## YOUR INSTRUCTIONS
Copy out each line below that has the word "part" in it.

## DATA EXTRACT
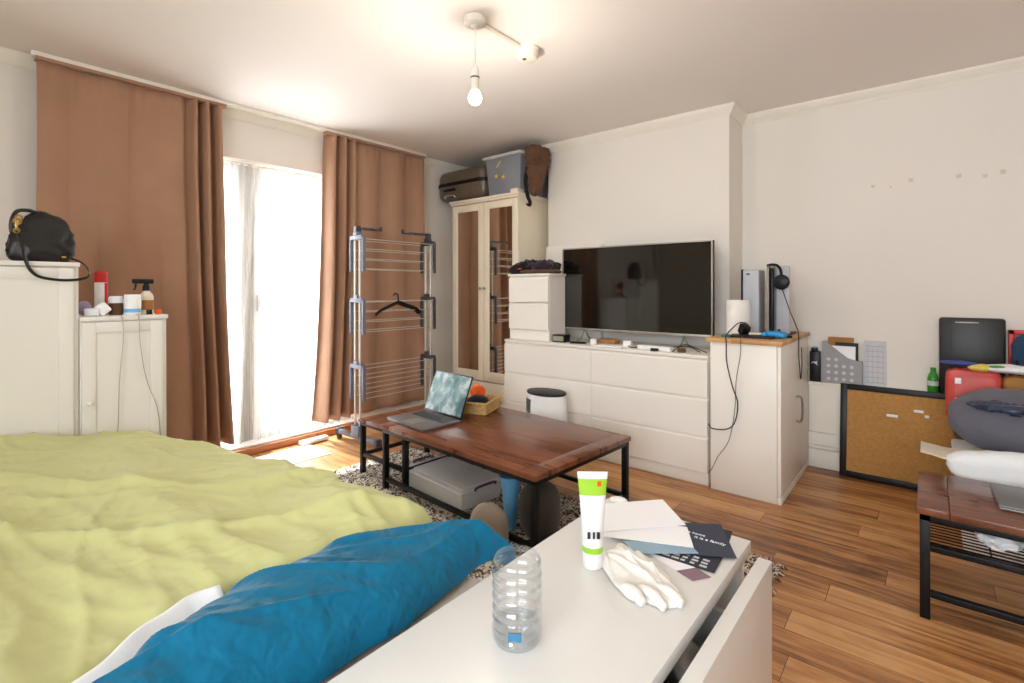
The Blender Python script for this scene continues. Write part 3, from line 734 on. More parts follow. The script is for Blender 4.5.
packet('adapter', (-1.2, 3.11, zs), (.05, .035, .025), .6, 'brownfab', 'brown plug adaptor at the right end of the sideboard')
for pts, m, l in (([(-1.95, 3.2, zs+.004), (-1.85, 3.12, zs+.05), (-1.75, 3.2, zs+.004), (-1.6, 3.22, zs+.004)], 'silver', 'pale cable looping over the left white plug adaptor'),
                  ([(-1.62, 3.19, zs+.02), (-1.55, 3.12, zs+.004), (-1.5, 3.19, zs+.004), (-1.38, 3.2, zs+.004), (-1.2, 3.2, zs+.03), (-1.1, 3.16, zs+.004)], 'blackp', 'black cable winding along the back of the sideboard top'),
                  ([(-1.25, 3.08, zs+.004), (-1.2, 3.14, zs+.045), (-1.12, 3.12, zs+.035), (-1.06, 3.16, zs+.004)], 'blackp', 'short black cable loop at the right end of the sideboard')):
    bm = new(); tube(bm, pts, .003, 6); tag(obj('cable', bm, m), l, 'cable')

# ================================================================== RIGHT CABINET
cx0, cx1, cy0, cy1, ch = -.996, -.62, 3.03, 3.828, .894
t = thing('kitchen_cabinet', 'white floor cabinet with oak worktop, standing right of the sideboard', 'cabinet', ((cx0+cx1)/2, 3.43, 0))
bm = new(); box(bm, (cx0, cy0, 0), (cx1-.020, cy1, ch-.025), .002); obj('carcass', bm, 'white', t)
bm = new(); box(bm, (cx0-.018, cy0-.02, ch-.025), (cx1+.012, cy1, ch), .003); obj('worktop', bm, 'oak', t)
bm = new(); box(bm, (cx1-.018, cy0+.002, .04), (cx1, cy1-.002, ch-.03), .002)
d = obj('door', bm, 'white', t)
bm = new(); tube(bm, [(cx1, 3.43, .53), (cx1+.028, 3.43, .525), (cx1+.034, 3.43, .455), (cx1+.028, 3.43, .385), (cx1, 3.43, .38)], .006, 8, 5); obj('handle', bm, 'steel', d)
bm = new(); box(bm, (cx1-.019, cy0+.001, 0), (cx1+.002, cy1, .036), .002); obj('plinth', bm, 'white', t)
# paper roll
t = thing('paper_roll', 'fat white kitchen roll standing on the oak worktop next to the television', 'paper roll', (-.955, 3.36, ch))
bm = new(); prof2 = [(.020, .0), (.068, 0), (.070, .003), (.070, .212), (.068, .215), (.020, .215), (.020, .205)]
lathe(bm, prof2, (-.93, 3.36, ch+.001), 32); obj('roll', bm, 'towel', t)
packet('sponge', (-.93, 3.10, ch+.001), (.05, .03, .016), .2, mat('aqua_foam', (60, 130, 140), .8), 'tiny aqua piece on the front edge of the oak worktop')
# console 1
t = thing('game_console', 'upright light grey console tower with black side, left of the headphones', 'console', (-.85, 3.42, ch))
bm = new(); box(bm, (-.905, 3.37, ch+.012), (-.812, 3.52, 1.300), .006); obj('shell', bm, 'grey', t)
bm = new(); box(bm, (-.918, 3.372, ch+.012), (-.905, 3.52, 1.304), .003); obj('side_panel', bm, 'blackp', t)
bm = new(); box(bm, (-.93, 3.35, ch+.001), (-.80, 3.54, ch+.014), .004); obj('stand', bm, 'blackp', t)
bm = new(); box(bm, (-.885, 3.3665, 1.268), (-.865, 3.371, 1.280), .001); obj('logo', bm, 'rackdark', t)
# console 2
t = thing('game_console', 'tall slab-sided pale console with dark fin that the headphones hang on', 'console', (-.72, 3.5, ch))
bm = new(); prism(bm, [(-.775, 3.40, ch+.012), (-.762, 3.40, ch+.012), (-.762, 3.64, ch+.012), (-.775, 3.64, ch+.012)], (0, 0, .43)); obj('left_plate', bm, 'steel', t)
bm = new(); box(bm, (-.760, 3.42, ch+.012), (-.742, 3.63, 1.31), .004); obj('core', bm, 'blackp', t)
bm = new(); box(bm, (-.740, 3.44, ch+.012), (-.655, 3.46, 1.322), .006); box(bm, (-.740, 3.44, ch+.012), (-.725, 3.64, 1.322), .004); obj('right_plate', bm, 'grey', t)
bm = new(); box(bm, (-.785, 3.38, ch+.001), (-.655, 3.65, ch+.013), .004); obj('stand', bm, 'blackp', t)
# headphones
t = thing('headphones', 'black over-ear headphones hanging on the taller console', 'headphones', (-.70, 3.40, 1.2))
bm = new(); tube(bm, [(-.768, 3.395, 1.326), (-.745, 3.385, 1.330), (-.715, 3.385, 1.325), (-.695, 3.385, 1.300), (-.690, 3.385, 1.262)], .010, 8, 6, flat=.6); obj('headband', bm, 'blackp', t)
bm = new(); lathe(bm, [(.030, -.018), (.043, -.012), (.046, 0), (.046, .012), (.036, .02)], (-.690, 3.395, 1.222), 24, Matrix.Rotation(PI/2, 4, 'X')); obj('ear_cup', bm, 'blackp', t)
bm = new(); lathe(bm, [(.030, -.018), (.041, -.012), (.043, 0), (.041, .012)], (-.79, 3.34, 1.18), 24, Matrix.Rotation(PI/2, 4, 'Y') ); bm.free()
bm = new(); tube(bm, [(-.685, 3.385, 1.18), (-.665, 3.38, 1.12), (-.64, 3.38, 1.04), (-.615, 3.39, .97), (-.60, 3.40, .905), (-.604, 3.42, .80), (-.603, 3.45, .70), (-.603, 3.48, .63), (-.603, 3.52, .72), (-.603, 3.50, .82)], .0028, 6); obj('cord', bm, 'blackp', t)
# pads and black kit
t = thing('gamepad', 'blue gamepad lying on the right part of the oak worktop', 'gamepad', (-.67, 3.22, ch))
bm = new(); blob(bm, (-.685, 3.21, ch+.024), (.062, .035, .02), .8, .8, 0, 5, 0, nu=28, nv=14, zmin=ch+.002)
blob(bm, (-.735, 3.185, ch+.02), (.02, .032, .017), 1, 1, nu=18, nv=12, zmin=ch+.002); blob(bm, (-.640, 3.185, ch+.02), (.02, .032, .017), 1, 1, nu=18, nv=12, zmin=ch+.002); obj('shell', bm, 'blue', t)
for x in (-.705, -.665):
    bm = new(); lathe(bm, [(.006, 0), (.008, .008), (.007, .012)], (x, 3.205, ch+.042), 12); obj('thumb_stick', bm, 'blackp', t)
packet('tray', (-.80, 3.17, ch+.001), (.24, .12, .014), .1, 'blackp', 'flat black tray on the front of the oak worktop')
packet('card', (-.79, 3.20, ch+.016), (.07, .05, .012), .1, 'cream', 'small cream card resting on the flat black tray')
packet('charging_dock', (-.865, 3.22, ch+.017), (.05, .05, .06), .8, 'blackp', 'wedge-shaped black dock leaning by the grey console', .5)
packet('charger', (-.66, 3.31, ch+.001), (.07, .10, .014), .4, 'blackp', 'flat black charger at the right edge behind the blue gamepad')
for pts, l in (([(-.86, 3.26, ch+.08), (-.885, 3.2, ch+.08), (-.905, 3.1, ch+.04), (-.905, 3.02, ch+.012), (-.898, 3.005, ch-.02), (-.895, 3.005, .76), (-.865, 3.01, .62), (-.840, 3.02, .53), (-.855, 3.02, .42), (-.90, 3.02, .37), (-.98, 3.018, .36), (-1.008, 3.03, .38)], 'thicker black cable looping across the white cabinet side into the gap'),
               ([(-.83, 3.18, ch+.02), (-.825, 3.03, ch+.010), (-.820, 3.006, ch-.02), (-.822, 3.005, .80), (-.845, 3.01, .66), (-.855, 3.02, .5), (-.875, 3.02, .36), (-.90, 3.02, .28), (-.95, 3.02, .20), (-.985, 3.02, .12), (-1.006, 3.03, .09)], 'thinner black cable running down the white cabinet side')):
    bm = new(); tube(bm, pts, .0032 if 'thicker' in l else .0018, 8); tag(obj('cable', bm, 'blackp'), l, 'cable')

# ================================================================== LEDGE ITEMS
zl = .5655
t = thing('speaker', 'small black box with a white mark on the ledge beside the oak-topped cabinet', 'speaker', (-.575, 3.86, zl))
bm = new(); box(bm, (-.612, 3.835, zl), (-.555, 3.895, zl+.20), .004); obj('body', bm, 'blackp', t)
bm = new(); box(bm, (-.605, 3.840, zl+.20), (-.57, 3.89, zl+.222), .003); obj('lid', bm, 'blackp', t)
bm = new(); tube(bm, [(-.600, 3.8345, zl+.12), (-.59, 3.8335, zl+.132), (-.58, 3.8345, zl+.12), (-.574, 3.8345, zl+.135), (-.570, 3.8345, zl+.11)], .0022, 6, 4); obj('white_mark', bm, 'paper', t)
t = thing('magazine_file', 'grey patterned magazine file full of papers on the ledge', 'magazine file', (-.43, 3.86, zl))
bm = new(); prism(bm, [(-.54, 3.838, zl), (-.325, 3.838, zl), (-.325, 3.838, zl+.15), (-.40, 3.838, zl+.17), (-.52, 3.838, zl+.27), (-.54, 3.838, zl+.27)], (0, .004, 0))
prism(bm, [(-.54, 3.888, zl), (-.325, 3.888, zl), (-.325, 3.888, zl+.15), (-.40, 3.888, zl+.17), (-.52, 3.888, zl+.27), (-.54, 3.888, zl+.27)], (0, .004, 0))
box(bm, (-.54, 3.842, zl), (-.536, 3.888, zl+.27)); box(bm, (-.329, 3.842, zl), (-.325, 3.888, zl+.15)); box(bm, (-.536, 3.842, zl), (-.329, 3.888, zl+.004)); obj('file_box', bm, 'filegrey', t)
bm = new()
for i in range(4):
    for j in range(4):
        x = -.505+i*.042; z = zl+.03+j*.042
        if z > zl+.15 and x > -.44: continue
        lathe(bm, [(.011, 0), (.011, .0012)], (x, 3.838, z), 10, Matrix.Rotation(PI/2, 4, 'X'))
obj('dot_pattern', bm, 'paper2', t)
bm = new(); box(bm, (-.52, 3.846, zl+.005), (-.36, 3.850, zl+.245)); tag(obj('document', bm, 'paper'), 'white papers standing in the grey magazine file', 'papers')
bm = new(); box(bm, (-.51, 3.856, zl+.005), (-.37, 3.872, zl+.30)); tag(obj('folder', bm, 'kraft'), 'brown-edged folder standing at the back of the magazine file', 'folder')
bm = new(); box(bm, (-.47, 3.852, zl+.005), (-.345, 3.855, zl+.268)); tag(obj('notebook', bm, 'blackp'), 'black notebook standing in the grey magazine file', 'notebook')
t = thing('wall_planner', 'pale printed planner sheet leaning on the wall right of the magazine file', 'planner', (-.25, 3.89, zl))
bm = new(); box(bm, (-.318, 3.892, zl), (-.205, 3.897, zl+.285)); obj('sheet', bm, 'paper2', t)
bm = new()
for k in range(8): box(bm, (-.312, 3.8912, zl+.02+k*.033), (-.211, 3.8918, zl+.0225+k*.033))
for k in range(4): box(bm, (-.30+k*.026, 3.8912, zl+.02), (-.2985+k*.026, 3.8918, zl+.255))
obj('printed_grid', bm, 'filegrey', t)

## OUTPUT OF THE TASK
The Blender Python script for this scene continues. Write part 3, from line 734 on. More parts follow. The script is for Blender 4.5.
t = thing('gamepad', 'blue gamepad lying on the right part of the oak worktop', 'gamepad', (-.67, 3.22, ch))